Monday, 22 April 2024

Popperian v Bayesian

Here. the science writer Tom Chivers reviews Lee McIntyre's book "How to Talk to a Science Denier".
"I think the basic problem is that McIntyre is a Popperian. That is, in hugely oversimplified terms, he believes that no amount of evidence can confirm a theory: but evidence can falsify it. “If we find only evidence that fits our theory, then it might be true,” he writes. “But if we find any evidence that disconfirms our theory, it must be ruled out.”
I, on the other hand, am a Bayesian. I have some prior belief and I assign some level of probability to it: “climate change is real and dangerous”: 90%; “the world is flat”, 0.1%. And then each new piece of evidence shifts my belief a little: if next year NASA say “we got new photos in, looks like Earth is sitting on the back of a turtle”, then I’ll upgrade my belief in a flat earth to, I dunno, 1.5% (but also upgrade my belief in there being mad people at NASA to 95%)."

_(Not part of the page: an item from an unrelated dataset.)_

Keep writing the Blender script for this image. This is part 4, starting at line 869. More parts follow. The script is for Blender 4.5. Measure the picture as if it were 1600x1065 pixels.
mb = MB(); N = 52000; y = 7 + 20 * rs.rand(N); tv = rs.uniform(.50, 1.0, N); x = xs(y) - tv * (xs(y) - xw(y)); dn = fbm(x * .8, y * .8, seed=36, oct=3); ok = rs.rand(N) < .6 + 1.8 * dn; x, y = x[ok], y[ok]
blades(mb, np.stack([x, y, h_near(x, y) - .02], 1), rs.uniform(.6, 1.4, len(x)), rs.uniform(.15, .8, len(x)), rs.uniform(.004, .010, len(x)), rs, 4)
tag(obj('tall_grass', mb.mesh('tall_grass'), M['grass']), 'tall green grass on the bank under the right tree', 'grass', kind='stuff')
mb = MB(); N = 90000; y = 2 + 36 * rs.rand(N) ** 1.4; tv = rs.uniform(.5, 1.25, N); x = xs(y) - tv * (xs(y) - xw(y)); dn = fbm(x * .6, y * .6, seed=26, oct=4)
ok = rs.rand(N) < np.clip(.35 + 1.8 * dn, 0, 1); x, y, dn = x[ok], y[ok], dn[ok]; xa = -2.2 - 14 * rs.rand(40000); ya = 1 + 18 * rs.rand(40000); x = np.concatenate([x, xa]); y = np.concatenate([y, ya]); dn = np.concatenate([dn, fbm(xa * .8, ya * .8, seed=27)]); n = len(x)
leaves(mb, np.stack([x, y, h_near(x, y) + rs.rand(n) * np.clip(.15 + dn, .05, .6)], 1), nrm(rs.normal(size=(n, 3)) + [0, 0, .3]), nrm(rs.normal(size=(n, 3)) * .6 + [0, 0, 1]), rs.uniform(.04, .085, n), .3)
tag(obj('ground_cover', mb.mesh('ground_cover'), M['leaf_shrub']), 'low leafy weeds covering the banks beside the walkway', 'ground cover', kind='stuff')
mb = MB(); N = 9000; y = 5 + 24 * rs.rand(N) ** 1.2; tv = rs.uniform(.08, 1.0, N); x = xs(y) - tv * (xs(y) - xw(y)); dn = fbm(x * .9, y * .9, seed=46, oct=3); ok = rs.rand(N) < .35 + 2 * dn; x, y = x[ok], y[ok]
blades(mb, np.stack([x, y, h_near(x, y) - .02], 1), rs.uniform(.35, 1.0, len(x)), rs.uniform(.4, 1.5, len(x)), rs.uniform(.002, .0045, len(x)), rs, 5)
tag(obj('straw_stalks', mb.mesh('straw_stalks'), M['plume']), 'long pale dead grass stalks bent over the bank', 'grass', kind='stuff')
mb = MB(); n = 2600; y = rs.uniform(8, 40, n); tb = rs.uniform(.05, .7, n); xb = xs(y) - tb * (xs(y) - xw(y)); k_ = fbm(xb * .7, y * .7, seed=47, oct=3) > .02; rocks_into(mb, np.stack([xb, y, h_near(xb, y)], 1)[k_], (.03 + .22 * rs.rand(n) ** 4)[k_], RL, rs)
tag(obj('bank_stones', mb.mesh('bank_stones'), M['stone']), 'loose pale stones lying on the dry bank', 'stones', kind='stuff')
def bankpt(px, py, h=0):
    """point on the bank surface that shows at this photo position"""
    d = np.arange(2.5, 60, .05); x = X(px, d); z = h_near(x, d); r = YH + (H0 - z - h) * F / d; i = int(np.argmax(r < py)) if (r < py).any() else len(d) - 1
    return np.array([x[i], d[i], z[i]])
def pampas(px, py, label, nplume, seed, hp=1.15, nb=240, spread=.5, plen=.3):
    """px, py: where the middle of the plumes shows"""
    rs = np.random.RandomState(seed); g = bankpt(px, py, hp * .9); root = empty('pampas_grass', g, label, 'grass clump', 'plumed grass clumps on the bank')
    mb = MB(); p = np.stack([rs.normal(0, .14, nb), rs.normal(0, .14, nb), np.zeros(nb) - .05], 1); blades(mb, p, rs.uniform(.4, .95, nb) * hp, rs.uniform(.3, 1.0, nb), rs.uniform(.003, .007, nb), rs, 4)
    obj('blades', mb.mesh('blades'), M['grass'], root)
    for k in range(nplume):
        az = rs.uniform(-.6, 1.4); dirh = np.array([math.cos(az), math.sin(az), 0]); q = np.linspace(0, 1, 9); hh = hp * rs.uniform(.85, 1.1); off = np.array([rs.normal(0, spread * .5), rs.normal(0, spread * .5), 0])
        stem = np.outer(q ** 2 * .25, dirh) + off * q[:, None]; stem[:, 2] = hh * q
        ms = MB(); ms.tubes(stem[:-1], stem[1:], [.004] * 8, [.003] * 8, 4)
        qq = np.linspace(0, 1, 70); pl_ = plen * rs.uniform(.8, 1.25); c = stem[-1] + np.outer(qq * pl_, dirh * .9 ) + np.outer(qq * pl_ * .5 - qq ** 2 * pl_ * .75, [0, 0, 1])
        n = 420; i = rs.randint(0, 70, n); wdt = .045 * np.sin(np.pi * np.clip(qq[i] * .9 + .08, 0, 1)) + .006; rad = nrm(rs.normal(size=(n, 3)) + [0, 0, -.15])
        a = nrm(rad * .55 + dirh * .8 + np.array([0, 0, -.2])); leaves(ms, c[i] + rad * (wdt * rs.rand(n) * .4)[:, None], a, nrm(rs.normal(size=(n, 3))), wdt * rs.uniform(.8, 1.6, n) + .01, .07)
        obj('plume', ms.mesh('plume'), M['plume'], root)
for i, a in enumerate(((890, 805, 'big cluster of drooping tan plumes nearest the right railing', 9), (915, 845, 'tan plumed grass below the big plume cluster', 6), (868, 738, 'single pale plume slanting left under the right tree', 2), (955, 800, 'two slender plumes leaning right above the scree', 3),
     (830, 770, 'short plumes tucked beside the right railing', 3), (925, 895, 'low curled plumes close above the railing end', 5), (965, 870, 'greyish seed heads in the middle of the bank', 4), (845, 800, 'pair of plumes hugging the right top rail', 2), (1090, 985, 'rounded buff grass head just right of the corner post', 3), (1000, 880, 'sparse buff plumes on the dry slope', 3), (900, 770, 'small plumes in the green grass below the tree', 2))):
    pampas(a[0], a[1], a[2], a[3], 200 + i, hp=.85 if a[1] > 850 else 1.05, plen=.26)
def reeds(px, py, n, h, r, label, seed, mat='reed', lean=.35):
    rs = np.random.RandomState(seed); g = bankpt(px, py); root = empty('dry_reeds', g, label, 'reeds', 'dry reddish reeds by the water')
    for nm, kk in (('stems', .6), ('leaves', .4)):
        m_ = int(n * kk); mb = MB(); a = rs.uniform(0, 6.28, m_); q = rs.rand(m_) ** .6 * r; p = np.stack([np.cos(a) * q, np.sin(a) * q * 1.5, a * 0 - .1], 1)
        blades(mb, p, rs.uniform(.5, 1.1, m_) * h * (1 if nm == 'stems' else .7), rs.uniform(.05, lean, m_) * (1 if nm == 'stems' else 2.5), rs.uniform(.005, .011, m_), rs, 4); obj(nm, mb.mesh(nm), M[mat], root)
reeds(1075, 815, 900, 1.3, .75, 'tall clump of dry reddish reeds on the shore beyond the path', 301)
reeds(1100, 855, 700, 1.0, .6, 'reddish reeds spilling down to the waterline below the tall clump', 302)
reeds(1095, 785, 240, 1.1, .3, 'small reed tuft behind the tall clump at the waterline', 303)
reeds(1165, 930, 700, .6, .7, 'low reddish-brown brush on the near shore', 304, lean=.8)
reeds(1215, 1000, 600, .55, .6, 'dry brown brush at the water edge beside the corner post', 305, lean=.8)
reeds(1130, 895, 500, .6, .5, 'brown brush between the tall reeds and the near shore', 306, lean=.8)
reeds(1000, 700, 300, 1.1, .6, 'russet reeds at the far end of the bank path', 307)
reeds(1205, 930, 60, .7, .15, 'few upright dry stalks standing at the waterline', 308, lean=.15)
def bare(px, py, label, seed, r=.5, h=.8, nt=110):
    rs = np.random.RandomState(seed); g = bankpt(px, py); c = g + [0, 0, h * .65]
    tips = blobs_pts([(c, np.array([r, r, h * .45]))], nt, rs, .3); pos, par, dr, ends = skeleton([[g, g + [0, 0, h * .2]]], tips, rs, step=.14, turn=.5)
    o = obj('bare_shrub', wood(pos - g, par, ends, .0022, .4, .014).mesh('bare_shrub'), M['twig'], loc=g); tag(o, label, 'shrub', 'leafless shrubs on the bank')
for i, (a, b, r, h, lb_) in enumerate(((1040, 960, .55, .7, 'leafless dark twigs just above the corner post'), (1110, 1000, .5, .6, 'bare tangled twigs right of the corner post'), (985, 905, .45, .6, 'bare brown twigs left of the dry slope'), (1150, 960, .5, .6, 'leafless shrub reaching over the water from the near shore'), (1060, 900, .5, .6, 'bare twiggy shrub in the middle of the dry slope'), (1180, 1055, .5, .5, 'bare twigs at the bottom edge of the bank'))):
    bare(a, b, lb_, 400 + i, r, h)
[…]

I think I agree with this conclusion:

"He recognises that beliefs are part of people’s identity, and that that makes it hard to change them – but again, applies the lesson only to the weird, wrong, other people, not to himself and people like him. The near-total lack of introspection renders the whole grand project largely meaningless. I am right, you are wrong, the only thing we need to discuss is how to make you realise how wrong you are."

In a world where politics is a legitimate - evan a valorised - hobby, introspection is a handicap.